La cosmovisión cristiana atiende todas las necesidades humanas, da fórmulas para vencer obstáculos como la maldad, el dolor, el sinsentido, las emociones, la transcendencia, la espiritualidad, las relaciones interpersonales, el orden, la lógica, la familia, la muerte, la eternidad, etc., y provee un marco de referencia razonable.
Si la fe cristiana es verdad, lo cual creo firmemente, es una gran noticia; pero si no es verdad, aun así, el cristiano vive con un sentido de propósito que hace que su vida tenga sentido aunque al final –en la muerte– vaya a la nada. Blas Pascal lo describió elocuentemente: “Prefiero equivocarme creyendo en un Dios que no existe, que equivocarme no creyendo en un Dios que existe. Porque si después no hay nada, evidentemente, nunca lo sabré, cuando me hunda en la nada eterna; pero si hay algo, si hay Alguien, tendré que dar cuenta de mi actitud de rechazo”.
La fe cristiana es una fe coherente en su forma de describir la realidad de la vida humana. Habla del mal y describe sus implicancias, dando una salida esperanzadora; por ejemplo, la realidad del mal en el ser humano, que la Biblia llama pecado. Algunos escépticos afirman que el pecado no existe, que es un concepto judeo-cristiano, dicen, pero la realidad es que sí existe porque pecado es alejarse de las leyes divinas y el bien que Dios tiene, y en ese sentido el pecado es una realidad abrumadora. Si Dios no existiese, entonces no existiría el pecado, en el sentido de que no habría leyes morales divinas, ni bien, ni mal, ni parámetros donde medirse. Pero el pecado (el mal y la maldad en el ser humano) sí existe y es una realidad innegable.
Es también una realidad que nadie puede escapar de esa situación y la única salida sería una ayuda “desde afuera”, o sea, externa a nosotros.
Las religiones no cristianas no dan una solución práctica al tema. “Cumplan las leyes”, dicen, pero nadie puede hacerlo y, si Dios es justo, tiene que condenarnos. Pecamos, somos esclavos del pecado, pero queremos salvarnos. “Cumplan mis leyes”, dice el Señor, pero no podemos hacerlo.Entonces, ¿cuál es la salida? Las demás religiones no la tienen, y si la tienen es contradictoria; el cristianismo sí, y se llama GRACIA. Dios interviene sin comprometer su justicia ni su amor y nos salva por medio de Cristo.
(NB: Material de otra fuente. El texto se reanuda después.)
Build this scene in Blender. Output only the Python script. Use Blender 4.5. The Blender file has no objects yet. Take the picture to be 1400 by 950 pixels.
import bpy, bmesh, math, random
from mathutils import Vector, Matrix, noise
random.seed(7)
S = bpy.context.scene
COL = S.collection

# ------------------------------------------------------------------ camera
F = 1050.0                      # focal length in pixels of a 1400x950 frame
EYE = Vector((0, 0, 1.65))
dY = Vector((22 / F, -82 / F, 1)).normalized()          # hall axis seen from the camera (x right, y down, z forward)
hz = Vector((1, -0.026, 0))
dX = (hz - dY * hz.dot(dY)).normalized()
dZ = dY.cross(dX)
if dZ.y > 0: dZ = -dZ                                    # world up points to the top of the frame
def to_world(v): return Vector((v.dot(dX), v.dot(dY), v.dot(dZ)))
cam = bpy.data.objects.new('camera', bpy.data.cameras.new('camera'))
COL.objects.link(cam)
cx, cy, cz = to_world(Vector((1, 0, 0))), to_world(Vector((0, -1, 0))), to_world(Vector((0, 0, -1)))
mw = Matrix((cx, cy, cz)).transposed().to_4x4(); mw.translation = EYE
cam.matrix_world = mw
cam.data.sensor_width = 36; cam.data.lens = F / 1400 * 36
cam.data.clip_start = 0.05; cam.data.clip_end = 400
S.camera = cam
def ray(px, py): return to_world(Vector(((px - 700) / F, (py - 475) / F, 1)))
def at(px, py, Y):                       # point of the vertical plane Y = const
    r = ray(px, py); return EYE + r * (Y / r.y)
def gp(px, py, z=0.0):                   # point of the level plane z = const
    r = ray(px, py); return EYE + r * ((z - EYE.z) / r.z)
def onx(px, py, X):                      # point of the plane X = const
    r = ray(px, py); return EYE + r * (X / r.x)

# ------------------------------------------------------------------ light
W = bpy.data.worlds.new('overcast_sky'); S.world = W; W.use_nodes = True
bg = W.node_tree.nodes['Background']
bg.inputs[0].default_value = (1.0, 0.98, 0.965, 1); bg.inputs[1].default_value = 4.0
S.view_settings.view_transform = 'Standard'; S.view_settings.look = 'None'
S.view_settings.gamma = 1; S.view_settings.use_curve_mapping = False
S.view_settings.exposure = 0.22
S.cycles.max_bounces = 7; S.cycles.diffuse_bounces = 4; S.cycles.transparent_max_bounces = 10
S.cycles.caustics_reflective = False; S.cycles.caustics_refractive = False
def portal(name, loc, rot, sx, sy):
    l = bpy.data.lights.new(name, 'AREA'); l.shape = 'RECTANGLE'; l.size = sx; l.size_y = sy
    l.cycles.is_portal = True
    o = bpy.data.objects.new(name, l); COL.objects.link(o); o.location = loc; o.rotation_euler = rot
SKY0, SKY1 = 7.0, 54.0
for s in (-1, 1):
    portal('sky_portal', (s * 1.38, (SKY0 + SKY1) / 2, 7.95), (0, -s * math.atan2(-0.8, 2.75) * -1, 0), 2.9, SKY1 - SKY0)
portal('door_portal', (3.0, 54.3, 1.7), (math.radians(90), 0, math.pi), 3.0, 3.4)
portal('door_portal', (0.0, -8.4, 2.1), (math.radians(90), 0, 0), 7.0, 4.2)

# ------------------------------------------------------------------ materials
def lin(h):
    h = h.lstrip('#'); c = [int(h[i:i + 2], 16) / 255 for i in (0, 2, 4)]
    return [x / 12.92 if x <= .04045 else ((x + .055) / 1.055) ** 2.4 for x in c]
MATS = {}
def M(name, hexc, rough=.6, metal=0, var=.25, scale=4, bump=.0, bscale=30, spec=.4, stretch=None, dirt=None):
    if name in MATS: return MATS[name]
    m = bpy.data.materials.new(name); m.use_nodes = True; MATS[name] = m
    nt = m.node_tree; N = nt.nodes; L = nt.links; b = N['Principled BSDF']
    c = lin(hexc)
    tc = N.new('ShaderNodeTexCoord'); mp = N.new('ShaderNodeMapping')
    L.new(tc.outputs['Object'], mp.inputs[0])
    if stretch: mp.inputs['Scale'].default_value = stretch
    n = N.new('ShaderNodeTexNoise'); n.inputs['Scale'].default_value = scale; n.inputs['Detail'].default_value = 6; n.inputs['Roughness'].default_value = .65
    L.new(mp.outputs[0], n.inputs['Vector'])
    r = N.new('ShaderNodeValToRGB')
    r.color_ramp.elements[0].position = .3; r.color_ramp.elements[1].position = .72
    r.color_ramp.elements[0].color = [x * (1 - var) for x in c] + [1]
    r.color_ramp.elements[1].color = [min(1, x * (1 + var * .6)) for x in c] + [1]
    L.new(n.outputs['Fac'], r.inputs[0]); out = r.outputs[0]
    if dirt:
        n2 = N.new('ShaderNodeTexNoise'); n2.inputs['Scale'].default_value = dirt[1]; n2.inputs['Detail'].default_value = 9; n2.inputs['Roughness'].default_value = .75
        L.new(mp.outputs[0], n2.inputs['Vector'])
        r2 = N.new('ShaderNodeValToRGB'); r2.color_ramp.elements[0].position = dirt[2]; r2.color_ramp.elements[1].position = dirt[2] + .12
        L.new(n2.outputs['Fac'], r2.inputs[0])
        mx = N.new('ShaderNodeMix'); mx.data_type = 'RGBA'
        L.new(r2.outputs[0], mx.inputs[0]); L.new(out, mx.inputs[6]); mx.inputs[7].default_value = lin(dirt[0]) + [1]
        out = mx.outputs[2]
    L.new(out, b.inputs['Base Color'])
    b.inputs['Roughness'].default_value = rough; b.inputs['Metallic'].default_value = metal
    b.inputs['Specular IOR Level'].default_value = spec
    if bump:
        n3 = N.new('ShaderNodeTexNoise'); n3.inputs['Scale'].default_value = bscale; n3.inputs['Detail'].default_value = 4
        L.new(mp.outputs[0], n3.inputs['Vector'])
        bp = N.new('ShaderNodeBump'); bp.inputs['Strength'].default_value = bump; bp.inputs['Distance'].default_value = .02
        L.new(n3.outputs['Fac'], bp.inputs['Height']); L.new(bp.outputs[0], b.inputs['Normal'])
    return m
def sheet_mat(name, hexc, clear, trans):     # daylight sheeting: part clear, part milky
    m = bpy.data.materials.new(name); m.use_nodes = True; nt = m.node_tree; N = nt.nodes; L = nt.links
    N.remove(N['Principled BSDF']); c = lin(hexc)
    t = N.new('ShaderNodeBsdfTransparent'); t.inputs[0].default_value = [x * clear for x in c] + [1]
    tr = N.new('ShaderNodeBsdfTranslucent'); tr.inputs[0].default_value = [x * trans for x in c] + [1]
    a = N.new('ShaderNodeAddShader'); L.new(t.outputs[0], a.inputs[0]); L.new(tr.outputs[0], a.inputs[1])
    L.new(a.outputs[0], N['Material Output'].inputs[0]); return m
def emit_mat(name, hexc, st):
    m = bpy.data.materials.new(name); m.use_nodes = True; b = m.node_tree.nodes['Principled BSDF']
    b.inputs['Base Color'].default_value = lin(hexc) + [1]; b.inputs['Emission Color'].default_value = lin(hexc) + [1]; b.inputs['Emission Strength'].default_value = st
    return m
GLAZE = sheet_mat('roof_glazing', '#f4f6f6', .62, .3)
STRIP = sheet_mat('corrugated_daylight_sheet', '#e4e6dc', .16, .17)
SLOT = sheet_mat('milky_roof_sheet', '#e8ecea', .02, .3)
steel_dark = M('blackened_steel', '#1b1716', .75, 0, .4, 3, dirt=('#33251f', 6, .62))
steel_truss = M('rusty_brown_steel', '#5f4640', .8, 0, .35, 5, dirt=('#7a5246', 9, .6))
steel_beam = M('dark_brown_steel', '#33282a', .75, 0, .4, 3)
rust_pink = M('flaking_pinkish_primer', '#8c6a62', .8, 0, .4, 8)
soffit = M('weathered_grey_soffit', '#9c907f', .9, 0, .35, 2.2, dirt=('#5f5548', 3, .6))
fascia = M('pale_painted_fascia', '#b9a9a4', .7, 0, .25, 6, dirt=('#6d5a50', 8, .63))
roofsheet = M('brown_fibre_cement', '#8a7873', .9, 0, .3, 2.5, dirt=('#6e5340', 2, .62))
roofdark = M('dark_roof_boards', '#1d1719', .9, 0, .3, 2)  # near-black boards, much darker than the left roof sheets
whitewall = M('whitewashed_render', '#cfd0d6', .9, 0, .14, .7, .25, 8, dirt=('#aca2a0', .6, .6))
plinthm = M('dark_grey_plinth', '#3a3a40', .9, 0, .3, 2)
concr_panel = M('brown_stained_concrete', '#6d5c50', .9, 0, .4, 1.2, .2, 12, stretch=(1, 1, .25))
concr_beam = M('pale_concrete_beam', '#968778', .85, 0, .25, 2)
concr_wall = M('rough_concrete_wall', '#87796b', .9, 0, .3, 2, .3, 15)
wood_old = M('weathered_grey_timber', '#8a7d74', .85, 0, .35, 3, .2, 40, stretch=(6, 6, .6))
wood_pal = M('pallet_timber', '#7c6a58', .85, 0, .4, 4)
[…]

Las enseñanzas de vida práctica que nos da Cristo: como el perdón, la honra a los padres, el contentamiento, las relaciones interpersonales, el servicio, la ayuda, la superación, la excelencia, el matrimonio, la educación y los valores morales para los hijos, la paz, la fidelidad, la tolerancia, la sabiduría y mucho mas –que lo encontramos en la Biblia y la enseñanza cristiana– son coherentes y moralmente aceptables.
Dicen que las religiones hacen que las personas se sientan superiores a otras; podría ser cierto, pero no es algo exclusivo de la religión. Los intelectuales también se creen superiores a los demás, así como el orgullo racial, el nacionalismo, ideologías políticas, estatus sociocultural y socioeconómico. El problema no es la religión sino el oscuro corazón humano, pero el cristianismo te dice: “Estimando a los demás como superiores a ti mismo” (Filipenses 2.3). Eso es tolerancia y un duro golpe a los aires de superioridad que tanto daño ya hicieron.
La cosmovisión de la Biblia trae identidad y dignidad. Somos “imagen de Dios”, ambos, hombres y mujeres, y para Dios somos iguales: “Ya no hay varón ni mujer sino todos somos uno en Cristo” (Ga 3.28). No hay superioridad racial, ni estatus religioso. Esto es inconcebible sin los parámetros bíblicos. Si no, pregunten a Hitler, que basó su genocidio en las propuestas darwinianas de supervivencia del más fuerte y el “superhombre” de Nietzsche.